Ogun: Politics of missing shots

18th January 2023

“Location. Location. Location.” is a popular mantra in the real estate field that alludes to the importance of geographical positioning in determining the value of land and property. It is the reason one-room apartments in New York cost as much as $3000 monthly while the same amount could provide a stately duplex in other parts of the world. Proximity to valuable locations tends to increase the value of a place and this also works at the level of states and nations.

Lagos is Nigeria’s economic hub and would be Africa’s fifth-largest economy if it was a stand-alone country. As of 2019, the Lagos economy was larger than the economies of over 46 African countries in Africa based on its $101.08 billion GDP, according to the Lagos Bureau of Statistics. This would suggest that being located close to Lagos would offer significantly positive spillover value, and while this has proved true for the Benin Republic, it has not been so for Ogun State.

Despite Ogun State’s resources, and its closeness to Lagos, the state is estimated to have a ₦5.3 trillion GDP that puts it in third place in the South-West. The state’s landmass is 16,981 km² which is five times the size of Lagos State’s landmass (3,577 km²). This puts it in a position to serve as a major location for business and residential districts to relieve the pressure on Lagos, but this has not happened. Despite its land mass, it has also failed to position itself as the major food supplier to the 20 million people in Lagos, leaving Lagos to rely on food supply from the South-South and the North.

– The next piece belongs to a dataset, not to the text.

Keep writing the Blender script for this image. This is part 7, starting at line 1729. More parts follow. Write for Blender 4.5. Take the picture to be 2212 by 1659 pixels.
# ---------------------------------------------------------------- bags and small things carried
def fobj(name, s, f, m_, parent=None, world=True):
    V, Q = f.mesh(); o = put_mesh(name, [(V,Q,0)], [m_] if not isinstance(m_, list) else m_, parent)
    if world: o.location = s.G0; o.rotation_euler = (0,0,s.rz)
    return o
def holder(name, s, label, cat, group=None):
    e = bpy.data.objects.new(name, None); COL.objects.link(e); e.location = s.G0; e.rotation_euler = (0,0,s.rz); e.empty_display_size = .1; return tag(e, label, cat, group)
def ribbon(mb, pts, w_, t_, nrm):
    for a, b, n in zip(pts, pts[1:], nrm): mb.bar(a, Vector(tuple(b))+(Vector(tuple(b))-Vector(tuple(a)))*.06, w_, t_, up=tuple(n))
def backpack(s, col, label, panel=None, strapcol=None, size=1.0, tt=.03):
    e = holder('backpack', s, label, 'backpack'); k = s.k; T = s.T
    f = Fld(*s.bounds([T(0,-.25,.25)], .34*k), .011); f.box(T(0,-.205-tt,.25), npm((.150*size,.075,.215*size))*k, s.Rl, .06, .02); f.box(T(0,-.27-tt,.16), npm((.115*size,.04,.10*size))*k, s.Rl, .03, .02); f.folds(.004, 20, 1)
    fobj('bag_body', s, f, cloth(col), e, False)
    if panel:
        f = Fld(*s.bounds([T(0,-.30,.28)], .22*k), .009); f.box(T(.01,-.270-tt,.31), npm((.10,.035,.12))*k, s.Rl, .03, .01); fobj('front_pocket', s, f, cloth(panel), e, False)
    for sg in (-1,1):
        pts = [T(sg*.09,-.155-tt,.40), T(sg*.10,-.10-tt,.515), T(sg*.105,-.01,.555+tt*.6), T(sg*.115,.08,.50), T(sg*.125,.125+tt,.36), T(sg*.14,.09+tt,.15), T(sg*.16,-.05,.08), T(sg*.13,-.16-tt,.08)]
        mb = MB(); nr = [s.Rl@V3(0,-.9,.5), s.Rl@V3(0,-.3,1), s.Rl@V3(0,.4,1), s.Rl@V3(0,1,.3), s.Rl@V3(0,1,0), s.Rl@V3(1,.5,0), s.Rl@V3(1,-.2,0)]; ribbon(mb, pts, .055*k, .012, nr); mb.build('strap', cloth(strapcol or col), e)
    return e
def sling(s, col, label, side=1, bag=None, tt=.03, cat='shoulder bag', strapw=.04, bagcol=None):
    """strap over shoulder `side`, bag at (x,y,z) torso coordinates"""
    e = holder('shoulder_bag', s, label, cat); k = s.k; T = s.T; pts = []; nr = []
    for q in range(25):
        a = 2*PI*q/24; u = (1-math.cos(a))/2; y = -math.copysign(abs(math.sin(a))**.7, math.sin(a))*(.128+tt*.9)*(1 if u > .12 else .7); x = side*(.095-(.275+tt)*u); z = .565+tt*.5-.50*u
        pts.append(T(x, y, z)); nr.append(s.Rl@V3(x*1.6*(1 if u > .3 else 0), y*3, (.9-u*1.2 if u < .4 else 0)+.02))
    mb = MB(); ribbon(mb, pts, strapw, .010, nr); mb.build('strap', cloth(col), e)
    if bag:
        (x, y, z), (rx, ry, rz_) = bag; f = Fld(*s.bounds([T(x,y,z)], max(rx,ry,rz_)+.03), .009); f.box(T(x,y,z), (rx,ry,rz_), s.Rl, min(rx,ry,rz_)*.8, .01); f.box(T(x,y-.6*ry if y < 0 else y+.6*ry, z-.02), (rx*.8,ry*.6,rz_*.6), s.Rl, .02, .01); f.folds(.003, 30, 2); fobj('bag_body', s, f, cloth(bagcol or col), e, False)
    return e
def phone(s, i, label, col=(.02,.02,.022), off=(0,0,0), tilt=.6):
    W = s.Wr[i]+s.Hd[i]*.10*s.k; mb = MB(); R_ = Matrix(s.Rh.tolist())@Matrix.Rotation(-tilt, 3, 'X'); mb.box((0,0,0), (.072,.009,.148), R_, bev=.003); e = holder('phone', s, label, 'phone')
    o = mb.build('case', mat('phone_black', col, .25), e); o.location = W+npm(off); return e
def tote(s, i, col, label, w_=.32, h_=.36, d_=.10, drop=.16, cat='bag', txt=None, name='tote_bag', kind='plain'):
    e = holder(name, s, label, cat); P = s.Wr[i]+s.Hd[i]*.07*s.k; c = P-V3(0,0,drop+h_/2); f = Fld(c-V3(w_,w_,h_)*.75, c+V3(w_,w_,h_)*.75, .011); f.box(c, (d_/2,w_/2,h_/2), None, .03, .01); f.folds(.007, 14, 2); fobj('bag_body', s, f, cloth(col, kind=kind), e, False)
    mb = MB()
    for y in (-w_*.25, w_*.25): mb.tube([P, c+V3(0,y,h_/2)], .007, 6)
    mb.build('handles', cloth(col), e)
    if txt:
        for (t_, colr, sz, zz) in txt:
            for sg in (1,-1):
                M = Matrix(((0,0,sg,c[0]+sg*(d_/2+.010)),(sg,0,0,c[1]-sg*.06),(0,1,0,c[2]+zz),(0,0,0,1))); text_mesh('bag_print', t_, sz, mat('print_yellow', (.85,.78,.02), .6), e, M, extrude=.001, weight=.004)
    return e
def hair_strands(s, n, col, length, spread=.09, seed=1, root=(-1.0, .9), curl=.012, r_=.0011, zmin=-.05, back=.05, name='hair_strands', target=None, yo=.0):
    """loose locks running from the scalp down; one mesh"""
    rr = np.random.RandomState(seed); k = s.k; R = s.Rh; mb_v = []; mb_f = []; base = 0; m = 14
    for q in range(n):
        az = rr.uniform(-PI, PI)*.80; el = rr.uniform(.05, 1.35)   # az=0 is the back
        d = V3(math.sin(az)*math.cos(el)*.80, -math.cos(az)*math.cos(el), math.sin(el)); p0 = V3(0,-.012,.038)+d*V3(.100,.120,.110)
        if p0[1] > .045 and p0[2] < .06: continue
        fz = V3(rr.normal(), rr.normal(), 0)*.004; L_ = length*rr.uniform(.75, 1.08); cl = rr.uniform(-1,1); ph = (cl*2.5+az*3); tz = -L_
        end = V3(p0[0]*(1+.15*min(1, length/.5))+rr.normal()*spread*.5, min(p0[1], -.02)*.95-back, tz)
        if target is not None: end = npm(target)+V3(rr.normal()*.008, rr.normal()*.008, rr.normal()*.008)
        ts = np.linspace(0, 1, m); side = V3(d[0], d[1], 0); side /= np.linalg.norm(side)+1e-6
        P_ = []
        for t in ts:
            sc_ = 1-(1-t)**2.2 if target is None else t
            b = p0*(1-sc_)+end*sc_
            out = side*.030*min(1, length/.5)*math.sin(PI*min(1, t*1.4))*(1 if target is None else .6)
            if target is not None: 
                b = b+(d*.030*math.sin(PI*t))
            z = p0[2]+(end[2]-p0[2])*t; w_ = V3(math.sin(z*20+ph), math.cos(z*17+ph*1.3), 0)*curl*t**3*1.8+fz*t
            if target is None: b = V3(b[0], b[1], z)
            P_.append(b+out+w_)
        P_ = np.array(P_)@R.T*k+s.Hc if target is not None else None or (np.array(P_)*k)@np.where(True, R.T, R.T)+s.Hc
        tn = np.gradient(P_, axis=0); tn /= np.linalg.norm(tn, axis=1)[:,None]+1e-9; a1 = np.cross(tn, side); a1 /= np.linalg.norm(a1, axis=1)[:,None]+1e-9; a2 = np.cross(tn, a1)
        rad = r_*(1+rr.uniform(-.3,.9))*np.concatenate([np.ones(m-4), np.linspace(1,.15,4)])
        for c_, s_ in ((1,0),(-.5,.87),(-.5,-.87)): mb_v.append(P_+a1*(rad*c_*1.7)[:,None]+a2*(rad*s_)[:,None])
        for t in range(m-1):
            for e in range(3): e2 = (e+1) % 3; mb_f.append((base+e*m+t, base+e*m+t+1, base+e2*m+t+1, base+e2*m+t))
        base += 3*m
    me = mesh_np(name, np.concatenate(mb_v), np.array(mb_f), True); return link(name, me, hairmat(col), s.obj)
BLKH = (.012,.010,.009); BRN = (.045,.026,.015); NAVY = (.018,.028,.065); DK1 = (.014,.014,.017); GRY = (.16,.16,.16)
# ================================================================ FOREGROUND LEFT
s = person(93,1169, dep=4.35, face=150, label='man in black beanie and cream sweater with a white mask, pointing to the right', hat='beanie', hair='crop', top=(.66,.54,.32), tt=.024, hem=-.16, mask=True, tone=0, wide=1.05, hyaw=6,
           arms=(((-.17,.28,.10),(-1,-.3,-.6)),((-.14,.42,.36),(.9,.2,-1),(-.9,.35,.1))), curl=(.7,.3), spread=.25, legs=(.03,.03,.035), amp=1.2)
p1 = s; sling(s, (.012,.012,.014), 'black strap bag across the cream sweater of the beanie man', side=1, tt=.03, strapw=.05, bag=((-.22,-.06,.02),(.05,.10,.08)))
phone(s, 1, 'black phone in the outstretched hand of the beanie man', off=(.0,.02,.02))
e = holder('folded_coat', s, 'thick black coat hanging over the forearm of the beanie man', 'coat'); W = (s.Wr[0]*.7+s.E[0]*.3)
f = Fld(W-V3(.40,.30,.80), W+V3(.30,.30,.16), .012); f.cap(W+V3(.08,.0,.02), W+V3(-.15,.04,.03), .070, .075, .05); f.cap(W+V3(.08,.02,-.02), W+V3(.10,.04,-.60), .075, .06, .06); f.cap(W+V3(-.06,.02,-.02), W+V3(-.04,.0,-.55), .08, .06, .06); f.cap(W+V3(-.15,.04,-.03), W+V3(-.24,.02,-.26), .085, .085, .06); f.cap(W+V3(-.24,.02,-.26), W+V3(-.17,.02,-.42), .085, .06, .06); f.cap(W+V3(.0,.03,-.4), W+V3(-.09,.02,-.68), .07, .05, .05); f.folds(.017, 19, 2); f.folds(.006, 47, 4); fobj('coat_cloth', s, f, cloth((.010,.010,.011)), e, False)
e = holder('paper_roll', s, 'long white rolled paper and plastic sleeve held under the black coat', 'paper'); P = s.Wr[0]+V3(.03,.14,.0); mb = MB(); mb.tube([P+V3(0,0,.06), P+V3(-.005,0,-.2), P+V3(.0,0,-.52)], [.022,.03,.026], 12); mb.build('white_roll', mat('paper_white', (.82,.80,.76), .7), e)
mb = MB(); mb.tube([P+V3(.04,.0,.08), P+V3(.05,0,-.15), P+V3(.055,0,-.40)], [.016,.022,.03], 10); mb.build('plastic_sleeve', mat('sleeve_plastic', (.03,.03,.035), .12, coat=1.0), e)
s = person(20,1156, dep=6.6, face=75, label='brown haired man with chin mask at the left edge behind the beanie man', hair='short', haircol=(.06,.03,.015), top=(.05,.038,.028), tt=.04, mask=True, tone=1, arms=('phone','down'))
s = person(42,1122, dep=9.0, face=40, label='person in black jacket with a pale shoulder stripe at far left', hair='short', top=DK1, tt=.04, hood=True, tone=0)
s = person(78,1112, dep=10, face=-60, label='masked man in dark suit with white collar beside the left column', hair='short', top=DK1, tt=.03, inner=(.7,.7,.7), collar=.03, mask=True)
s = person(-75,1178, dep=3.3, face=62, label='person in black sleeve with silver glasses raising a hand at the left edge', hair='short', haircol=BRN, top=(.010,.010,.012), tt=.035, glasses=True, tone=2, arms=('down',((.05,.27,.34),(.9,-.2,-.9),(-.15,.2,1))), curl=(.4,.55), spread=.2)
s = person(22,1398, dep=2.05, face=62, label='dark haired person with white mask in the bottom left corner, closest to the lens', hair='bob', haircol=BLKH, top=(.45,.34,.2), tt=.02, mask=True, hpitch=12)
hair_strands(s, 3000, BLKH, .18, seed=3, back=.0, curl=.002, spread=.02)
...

The task of ensuring that Ogun State takes full advantage of its proximity to Lagos and also fulfils its potential will fall on whoever wins the coming governorship elections in the state. The APC candidate, Dapo Abiodun is the serving governor of Ogun State looking for a second term after an uninspiring first term.

12 other candidates are looking to compete with him for the position in the coming elections. The dominant opposition figure is the PDP’s Ladi Adebutu, including others like Abayomi Monsuru Omosanya (Accord Party), Samuel Olufemi Adeyemi, Kazeem Shokunbi, Olufemi Omoshile Falana, Adeyemi Harrison, Olubiyi Otegbeye and Jolaoluwa Olutosin.

Regardless of the discontent shown in response to the performance of the current Ogun State governor, it is difficult to see him losing in a state that has a culture of voting for the APC, especially in an election period where the APC’s presidential candidate is a Yoruba Bola Ahmed Tinubu. The rise in voter registration could spring a surprise, but conventional wisdom says that the APC retains control of Ogun State.